Villa Panza si divide tra mostre storiche e appuntamenti consolidati con l'arte statunitense, l'arte di Panza. Qual è il pensiero di Giuseppe Panza nei confronti di questa scelta morandiana?
"Positiva, pur non avendo visto ancora le opere esposte ma solo le immagini. C'è un aspetto che va sottolineato. Morandi ha avuto fortuna in America, come dicevo, e non è raro che i maestri americani lo conoscessero. E molti artisti amati da Panza, Lawrence Carroll o Stuarrt Arends in particolare, amano tuttora la pittura di Morandi e ne richiamano per molti aspetti alcuni sue declinazioni poetiche".
In particolare?
"Basti pensare all'analogia tra Morandi e Carroll nel predisporsi da sé tutto l'occorrente per il lavoro, dalle tele agli impasti di colore. O a quei valori intimisti che affiorano in entrambi gli artisti".

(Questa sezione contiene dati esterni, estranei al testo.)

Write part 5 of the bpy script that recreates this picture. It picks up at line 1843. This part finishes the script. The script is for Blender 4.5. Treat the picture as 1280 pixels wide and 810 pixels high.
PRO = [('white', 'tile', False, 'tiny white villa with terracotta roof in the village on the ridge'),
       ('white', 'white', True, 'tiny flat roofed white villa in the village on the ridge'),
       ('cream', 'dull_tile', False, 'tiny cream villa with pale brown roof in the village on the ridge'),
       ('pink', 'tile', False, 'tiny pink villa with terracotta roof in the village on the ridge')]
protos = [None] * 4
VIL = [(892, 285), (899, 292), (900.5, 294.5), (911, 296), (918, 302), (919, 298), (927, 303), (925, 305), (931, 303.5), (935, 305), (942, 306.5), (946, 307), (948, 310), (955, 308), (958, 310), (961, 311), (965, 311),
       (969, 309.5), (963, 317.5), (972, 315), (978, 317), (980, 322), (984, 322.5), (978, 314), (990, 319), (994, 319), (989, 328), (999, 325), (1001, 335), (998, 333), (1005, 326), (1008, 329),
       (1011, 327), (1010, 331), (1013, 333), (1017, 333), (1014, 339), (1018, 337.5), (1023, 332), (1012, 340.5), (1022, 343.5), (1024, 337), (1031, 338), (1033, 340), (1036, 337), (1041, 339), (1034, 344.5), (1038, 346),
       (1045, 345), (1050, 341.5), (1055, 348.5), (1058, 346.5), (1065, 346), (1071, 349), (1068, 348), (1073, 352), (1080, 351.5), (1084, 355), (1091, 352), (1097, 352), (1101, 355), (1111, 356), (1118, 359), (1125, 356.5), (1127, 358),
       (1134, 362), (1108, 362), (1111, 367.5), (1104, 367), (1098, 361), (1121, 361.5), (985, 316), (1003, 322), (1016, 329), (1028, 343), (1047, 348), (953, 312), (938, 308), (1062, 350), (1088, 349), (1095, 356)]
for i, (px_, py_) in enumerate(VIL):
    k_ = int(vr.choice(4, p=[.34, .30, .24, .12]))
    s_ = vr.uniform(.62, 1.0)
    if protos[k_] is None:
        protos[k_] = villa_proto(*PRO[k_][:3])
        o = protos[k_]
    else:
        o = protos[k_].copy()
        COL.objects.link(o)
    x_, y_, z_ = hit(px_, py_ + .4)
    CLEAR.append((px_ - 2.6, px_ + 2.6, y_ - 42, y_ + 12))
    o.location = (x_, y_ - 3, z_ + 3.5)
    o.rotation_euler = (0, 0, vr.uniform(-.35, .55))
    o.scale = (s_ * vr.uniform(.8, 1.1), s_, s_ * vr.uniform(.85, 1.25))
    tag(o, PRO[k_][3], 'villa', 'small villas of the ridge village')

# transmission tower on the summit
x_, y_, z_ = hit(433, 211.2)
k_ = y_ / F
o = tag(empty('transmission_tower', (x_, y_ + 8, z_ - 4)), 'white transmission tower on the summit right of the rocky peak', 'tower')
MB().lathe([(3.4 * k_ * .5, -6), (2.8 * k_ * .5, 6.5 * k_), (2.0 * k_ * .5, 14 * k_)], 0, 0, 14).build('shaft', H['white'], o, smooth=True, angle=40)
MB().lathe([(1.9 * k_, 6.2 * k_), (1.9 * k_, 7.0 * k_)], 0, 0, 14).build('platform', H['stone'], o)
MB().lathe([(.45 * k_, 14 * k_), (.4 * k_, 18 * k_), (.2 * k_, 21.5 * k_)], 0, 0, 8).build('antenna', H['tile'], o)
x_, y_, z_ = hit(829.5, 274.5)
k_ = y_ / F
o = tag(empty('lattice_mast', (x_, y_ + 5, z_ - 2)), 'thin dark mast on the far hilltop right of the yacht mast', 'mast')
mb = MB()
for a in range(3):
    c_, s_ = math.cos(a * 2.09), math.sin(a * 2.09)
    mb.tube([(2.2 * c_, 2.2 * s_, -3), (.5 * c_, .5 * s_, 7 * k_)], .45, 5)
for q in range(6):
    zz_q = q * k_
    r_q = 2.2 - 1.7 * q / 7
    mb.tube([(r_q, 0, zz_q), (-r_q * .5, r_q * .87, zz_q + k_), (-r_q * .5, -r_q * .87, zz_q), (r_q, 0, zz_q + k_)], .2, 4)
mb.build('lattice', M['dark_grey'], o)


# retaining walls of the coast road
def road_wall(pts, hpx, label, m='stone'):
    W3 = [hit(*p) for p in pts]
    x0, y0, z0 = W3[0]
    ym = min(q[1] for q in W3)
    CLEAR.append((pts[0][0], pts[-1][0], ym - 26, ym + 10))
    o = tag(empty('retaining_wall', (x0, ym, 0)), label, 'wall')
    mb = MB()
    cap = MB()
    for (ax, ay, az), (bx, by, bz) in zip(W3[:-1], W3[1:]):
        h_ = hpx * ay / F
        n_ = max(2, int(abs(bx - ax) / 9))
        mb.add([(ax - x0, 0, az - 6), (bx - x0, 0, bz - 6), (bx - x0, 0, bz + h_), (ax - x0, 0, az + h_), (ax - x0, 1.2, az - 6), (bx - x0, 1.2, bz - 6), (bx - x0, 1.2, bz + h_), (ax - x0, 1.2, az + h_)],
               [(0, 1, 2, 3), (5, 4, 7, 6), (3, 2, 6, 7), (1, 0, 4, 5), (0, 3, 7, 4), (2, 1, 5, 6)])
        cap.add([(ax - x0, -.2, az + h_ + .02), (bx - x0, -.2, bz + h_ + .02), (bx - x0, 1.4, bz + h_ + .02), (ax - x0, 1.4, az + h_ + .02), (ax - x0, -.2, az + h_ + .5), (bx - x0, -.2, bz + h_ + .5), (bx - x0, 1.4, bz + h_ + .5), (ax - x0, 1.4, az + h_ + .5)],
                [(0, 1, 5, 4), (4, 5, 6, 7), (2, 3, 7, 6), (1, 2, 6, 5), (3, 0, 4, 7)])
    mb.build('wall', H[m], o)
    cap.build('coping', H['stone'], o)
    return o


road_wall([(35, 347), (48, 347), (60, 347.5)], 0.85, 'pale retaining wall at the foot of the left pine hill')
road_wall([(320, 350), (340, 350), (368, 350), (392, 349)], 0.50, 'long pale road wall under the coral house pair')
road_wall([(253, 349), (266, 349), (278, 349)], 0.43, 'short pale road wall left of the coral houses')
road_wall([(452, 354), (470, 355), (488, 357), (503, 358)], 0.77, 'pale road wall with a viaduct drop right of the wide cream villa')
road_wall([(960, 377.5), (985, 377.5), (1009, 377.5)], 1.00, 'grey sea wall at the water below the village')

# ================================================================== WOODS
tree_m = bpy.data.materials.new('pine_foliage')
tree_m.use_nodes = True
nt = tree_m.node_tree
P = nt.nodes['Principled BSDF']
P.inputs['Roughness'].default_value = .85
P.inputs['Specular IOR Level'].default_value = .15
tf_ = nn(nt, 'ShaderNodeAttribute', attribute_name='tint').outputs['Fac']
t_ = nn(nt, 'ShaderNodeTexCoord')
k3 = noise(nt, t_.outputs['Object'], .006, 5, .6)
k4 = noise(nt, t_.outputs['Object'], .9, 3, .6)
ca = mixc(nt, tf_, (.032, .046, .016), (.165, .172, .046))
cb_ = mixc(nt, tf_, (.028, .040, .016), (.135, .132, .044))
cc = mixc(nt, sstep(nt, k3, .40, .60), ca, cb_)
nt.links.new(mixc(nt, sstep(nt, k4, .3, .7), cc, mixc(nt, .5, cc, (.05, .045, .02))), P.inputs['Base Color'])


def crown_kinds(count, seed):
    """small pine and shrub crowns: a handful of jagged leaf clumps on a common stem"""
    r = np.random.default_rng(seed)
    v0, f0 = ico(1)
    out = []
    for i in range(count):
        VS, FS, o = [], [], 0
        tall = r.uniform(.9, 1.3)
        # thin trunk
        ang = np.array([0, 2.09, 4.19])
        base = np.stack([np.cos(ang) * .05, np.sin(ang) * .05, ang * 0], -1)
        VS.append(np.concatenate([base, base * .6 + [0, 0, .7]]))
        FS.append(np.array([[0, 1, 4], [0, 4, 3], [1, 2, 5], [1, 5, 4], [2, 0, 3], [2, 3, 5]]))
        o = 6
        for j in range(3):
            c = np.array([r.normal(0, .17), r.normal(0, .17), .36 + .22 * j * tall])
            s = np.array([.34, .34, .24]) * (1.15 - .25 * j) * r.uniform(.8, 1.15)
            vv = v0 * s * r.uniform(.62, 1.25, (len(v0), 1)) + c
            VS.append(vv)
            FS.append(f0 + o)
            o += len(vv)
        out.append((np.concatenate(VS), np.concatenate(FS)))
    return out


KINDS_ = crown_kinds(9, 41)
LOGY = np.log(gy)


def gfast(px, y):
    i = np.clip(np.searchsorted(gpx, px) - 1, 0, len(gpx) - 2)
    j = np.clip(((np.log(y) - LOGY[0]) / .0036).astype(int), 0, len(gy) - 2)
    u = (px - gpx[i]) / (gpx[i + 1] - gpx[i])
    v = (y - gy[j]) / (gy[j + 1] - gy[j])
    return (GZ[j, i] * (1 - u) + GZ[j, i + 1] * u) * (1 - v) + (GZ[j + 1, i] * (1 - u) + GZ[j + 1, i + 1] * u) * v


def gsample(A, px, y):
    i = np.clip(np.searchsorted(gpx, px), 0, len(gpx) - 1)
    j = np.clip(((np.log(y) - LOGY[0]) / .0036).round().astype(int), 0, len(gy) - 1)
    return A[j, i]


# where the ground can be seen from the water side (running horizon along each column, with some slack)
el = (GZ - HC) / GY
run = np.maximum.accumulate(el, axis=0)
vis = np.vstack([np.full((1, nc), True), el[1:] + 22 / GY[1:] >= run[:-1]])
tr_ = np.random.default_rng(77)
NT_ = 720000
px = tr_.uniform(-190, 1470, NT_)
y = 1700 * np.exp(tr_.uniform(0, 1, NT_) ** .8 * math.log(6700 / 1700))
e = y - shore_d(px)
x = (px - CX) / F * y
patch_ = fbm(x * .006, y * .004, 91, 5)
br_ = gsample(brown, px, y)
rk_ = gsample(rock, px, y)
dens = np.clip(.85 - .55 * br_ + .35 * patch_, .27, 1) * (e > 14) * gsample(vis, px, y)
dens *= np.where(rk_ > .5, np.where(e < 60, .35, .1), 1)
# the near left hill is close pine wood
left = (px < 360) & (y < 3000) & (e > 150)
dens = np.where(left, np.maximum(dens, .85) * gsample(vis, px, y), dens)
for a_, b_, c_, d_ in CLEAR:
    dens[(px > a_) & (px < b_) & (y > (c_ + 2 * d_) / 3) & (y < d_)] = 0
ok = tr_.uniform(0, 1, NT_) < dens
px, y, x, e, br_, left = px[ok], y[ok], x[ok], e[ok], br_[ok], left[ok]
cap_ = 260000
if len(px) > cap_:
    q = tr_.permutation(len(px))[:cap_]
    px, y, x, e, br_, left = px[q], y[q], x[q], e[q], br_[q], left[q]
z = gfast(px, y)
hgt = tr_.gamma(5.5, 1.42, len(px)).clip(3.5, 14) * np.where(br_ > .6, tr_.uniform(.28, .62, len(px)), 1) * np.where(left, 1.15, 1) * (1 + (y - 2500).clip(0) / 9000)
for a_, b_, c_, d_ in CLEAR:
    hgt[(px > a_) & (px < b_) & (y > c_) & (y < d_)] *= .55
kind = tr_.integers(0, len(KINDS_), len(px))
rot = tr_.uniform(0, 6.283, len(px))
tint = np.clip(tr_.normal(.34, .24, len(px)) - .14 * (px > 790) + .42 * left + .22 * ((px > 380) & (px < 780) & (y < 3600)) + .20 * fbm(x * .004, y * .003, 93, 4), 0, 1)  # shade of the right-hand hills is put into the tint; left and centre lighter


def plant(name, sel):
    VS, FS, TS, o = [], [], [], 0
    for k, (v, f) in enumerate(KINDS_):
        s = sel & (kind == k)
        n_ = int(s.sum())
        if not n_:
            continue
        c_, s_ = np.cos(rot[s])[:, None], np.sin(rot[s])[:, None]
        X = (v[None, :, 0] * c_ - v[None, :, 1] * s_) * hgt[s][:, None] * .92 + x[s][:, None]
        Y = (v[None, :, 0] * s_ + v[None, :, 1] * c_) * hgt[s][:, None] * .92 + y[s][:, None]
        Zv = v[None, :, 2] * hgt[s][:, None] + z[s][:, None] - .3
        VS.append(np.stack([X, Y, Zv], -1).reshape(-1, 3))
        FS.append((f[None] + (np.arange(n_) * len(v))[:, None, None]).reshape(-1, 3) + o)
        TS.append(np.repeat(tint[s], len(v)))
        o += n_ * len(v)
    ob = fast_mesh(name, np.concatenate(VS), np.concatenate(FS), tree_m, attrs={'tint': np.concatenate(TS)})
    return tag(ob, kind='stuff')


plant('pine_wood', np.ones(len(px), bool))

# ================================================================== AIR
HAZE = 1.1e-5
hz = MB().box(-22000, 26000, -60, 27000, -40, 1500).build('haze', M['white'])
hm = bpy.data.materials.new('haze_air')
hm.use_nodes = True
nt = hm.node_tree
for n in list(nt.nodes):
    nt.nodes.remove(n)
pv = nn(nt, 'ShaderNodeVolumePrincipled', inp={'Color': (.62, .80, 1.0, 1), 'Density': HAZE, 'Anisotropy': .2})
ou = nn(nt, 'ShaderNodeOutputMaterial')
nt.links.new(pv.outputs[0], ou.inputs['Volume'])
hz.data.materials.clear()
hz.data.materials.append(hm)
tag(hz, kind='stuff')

Da chi è stato ispirato Morandi?
"Ispirazione primaria è il quattrocento fiorentino. Ma agli esordi non si può non vedere il flusso della pittura di Cézanne".
Il ruolo attuale del pittore?
"Dal punto di vista del mercato uno dei più agognati e con valutazioni tra le più importanti. Dal punto di vista della sua eredità, mi risulta difficile dirlo. Credo che le nuove generazioni, anche quelle che nel corso degli ultimi decenni non hanno praticato la figurazione tradizionale, lo sentano in qualche modo non lontano da sé. Non dimentichiamoci che Morandi ottenne nel 1957 il premio di pittura alla Bienal de Arte di San Paolo. In quella occasione era già presente la schiera degli Informali. Il premio era dunque un segnale. Attenzione, questa è pittura moderna, non lontano dall'astrazione e dalla valenza del gesto".
Il criterio con cui le opere sono stare disposte?
"Abbiamo scelto un percorso prevalentemente cronologico e tematico. Spesso anche avvicinando opere affini per qualità dell'impasto e della materia".
Come si sente? Emozionata?
"Soprattutto stanca, non particolarmente emozionata. Fortunata per aver l'occasione di presentare una mostra di questo tipo".